Tuesday, July 17, 2012

Zero Centigrade - Umber ( и|music)

Said temperature reading comprising Tonino Taiuti (electric and acoustic guitars) and Vincenzo de Luce (trumpet and sounds) who present twelve vignetters in a style that's sometimes post-Bailey, sometimes more in the eai mold and sometimes refers to rock or blues. I wrote about their prior release, "Unknown Distances" (Audio Tong), last fall, enjoying it well enough and this one, while covering some different ares, ends up delivering about the same level of satisfaction. The first track refers not so obliquely to Fahey and the Delta blues tradition while, sliding sideways into abstraction; a very nice job, not so far from what one can imagine Fahey himself having done had he lived. The guitar s generally heard as such, often the trumpet as well. This sets up a difficult problem, to negotiate some potentially well-worn avenues and not sound derivative. One obvious "route" around this obstacle is to simply play what you truly feel instead of trying to do something and I get the sense that this pair manages that on occasion, as on the lovely "Dead Flowers" where there may be echoes of Bailey and Wheeler but not so many as to distract from a moving performance. There are several of those nuggets to be found here where they find a good balance between the nostalgic and the harsh again, not so dissimilar to what Fahey was investigating in the mid 90s, including several throbbing, bluesy rhythmic figures. (I've no idea if that's a recognized reference for these fellows). Other pieces either don't quite gel or can be heard as palate cleaners between more successful attempts. This disc grew on me a good deal at each subsequent listen; good work.

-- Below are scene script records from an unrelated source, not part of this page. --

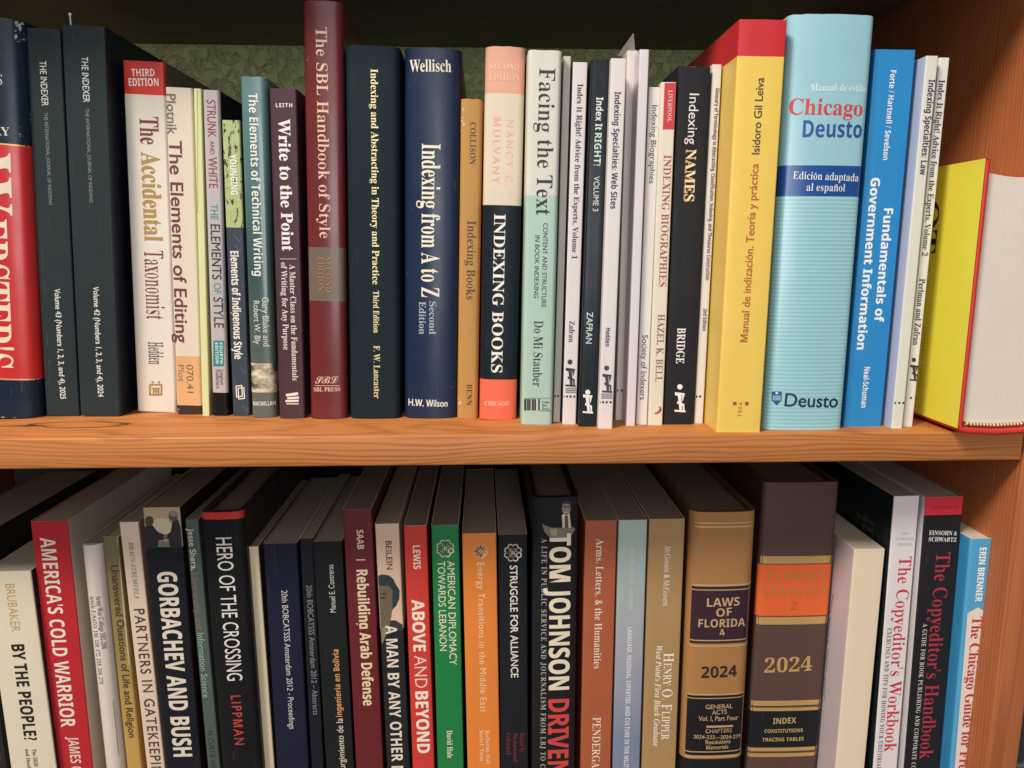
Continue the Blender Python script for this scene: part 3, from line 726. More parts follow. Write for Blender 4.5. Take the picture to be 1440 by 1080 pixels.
gy = cover('#c2beb2', 0.5, 0.12)
b = Book('slim blank grey booklet tucked right of the mint paperback', (792.5, 79), (803.5, 79), (777.5, 593.5), (788, 593.5), gy, D=0.15, r=0.0006)
b.pic('dot_row', dots(557, (780.5, 785)))
wh = cover('#ddd5d2', 0.45, 0.1)
b = Book('slim white booklet left of the black booklet, with a dot mark', (806, 87.5), (826.5, 87.5), (790, 597), (810.5, 597), wh, D=0.15, r=0.0006, left=cover('#2a2733', 0.45, 0.1))
b.text('title', 'Index It Right! Advice from the Experts, Volume 1', 'serb', '#33303c', (818, 118), (806, 364), 8).text('author_name', 'Zafran', 'serb', '#33303c', (804.5, 451), (803.2, 481), 7.5)
b.pic('emblem', figure(801.5, 509, 1.0, '#2b2a2c') + [(quad(795, 545.5+i*2.6, 810, 546.7+i*2.6), '#6c6864') for i in range(3)])
b.pic('dot_row', dots(557.5, (792.5, 797.5, 802.5, 807.5)))
b = Book('slim black booklet with a greenish white title among white booklets', (832, 84), (858.5, 84), (813, 600), (838.5, 600), cover('#1b2228', 0.32, 0.2, coat=0.2), D=0.15, r=0.0008)
b.text('title', 'Index It', 'sanb', '#dfe6e4', (843.5, 137), (841.8, 183), 10).text('title', 'RIGHT!', 'sanb', '#c3d8c4', (841.5, 187), (839.5, 233), 10).text('volume_number', 'VOLUME 3', 'san', '#d5d9d8', (839, 248), (837.5, 297), 8).text('author_name', 'ZAFRAN', 'san', '#dde0de', (829.5, 439), (828, 483), 8.5)
b.pic('emblem', figure(826.5, 551.5, 1.0, '#e6e4de')[0:1] + [([(x-.6, y-5) for x, y in q], m) for q, m in figure(826.5, 551.5, 1.0, '#e6e4de')[1:]])
b = Book('slim white booklet right of the black booklet, bold navy title', (860, 82), (881, 82), (840.5, 603), (862, 603), wh, D=0.15, r=0.0006)
b.text('title', 'Indexing Specialties: Web Sites', 'sanb', '#2a2b48', (869.5, 129), (861.8, 293.5), 9).text('author_name', 'Hedden', 'sanb', '#2a2b48', (855.5, 461), (854, 487), 6.5)
b.pic('emblem', figure(853, 517.5, 1.0, '#3a3a3c') + [(quad(845, 553.5+i*2.6, 861, 554.7+i*2.6), '#7c7874') for i in range(3)])
b.pic('dot_row', dots(565.5, (843, 848, 853, 858.5)))
b = Book('slim blank white booklet pushed back, with a loose sheet at its top', (882, 71), (897.5, 71), (865, 590.5), (880, 590.5), cover('#d3cac6', 0.45, 0.2), D=0.15, r=0.0006)
b.pic('dot_row', dots(549, (868, 874, 880)))
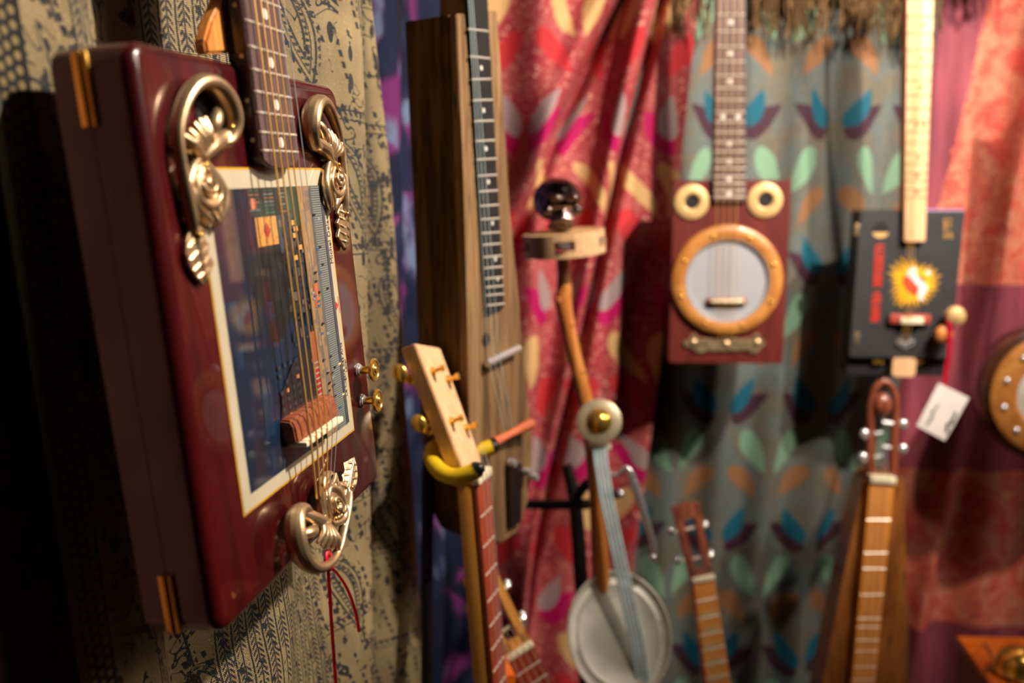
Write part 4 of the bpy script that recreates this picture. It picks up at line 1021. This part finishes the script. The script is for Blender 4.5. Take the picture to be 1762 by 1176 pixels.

Michel Doneda/Nils Ostendorf -cristallization (absinth)

I don't think I've heard trumpeter Ostendorf before but he sounds like an ideal partner for Doneda who, along with Martin Kuchen, wields the greasiest, dirtiest high reeds in this end of the improv spectrum. That said, in recent years, I've been less enamored of Doneda than I had been upon first hearing him in the late 90s; he tends to be more more gestural and out front than I'm comfortable with though, as with Kuchen, when he really digs deep, really lets go, there's solid music to be found. But here...well, there's exactly what you might expect: hollow, air-sheathed sounds from both horns, a tendency toward the pinched and shrill, long, smeared tones. I have more the impression of effects than conception, in a nutshell and effects that, however well played--and they are--don't amount to something deeper. Even when, as is often thee case, the quieter tracks allow for more space and reflection (and work better), there's still a constancy of sound, a seeming reluctance to pause and listen. The result is the kind of improv recording that still, even if tangentially, has roots in a more efi-oriented formulation. All well and good and listeners with that bent can doubtless find much to appreciate here. To my ears, there's a bit too much of both aridity and over-activity.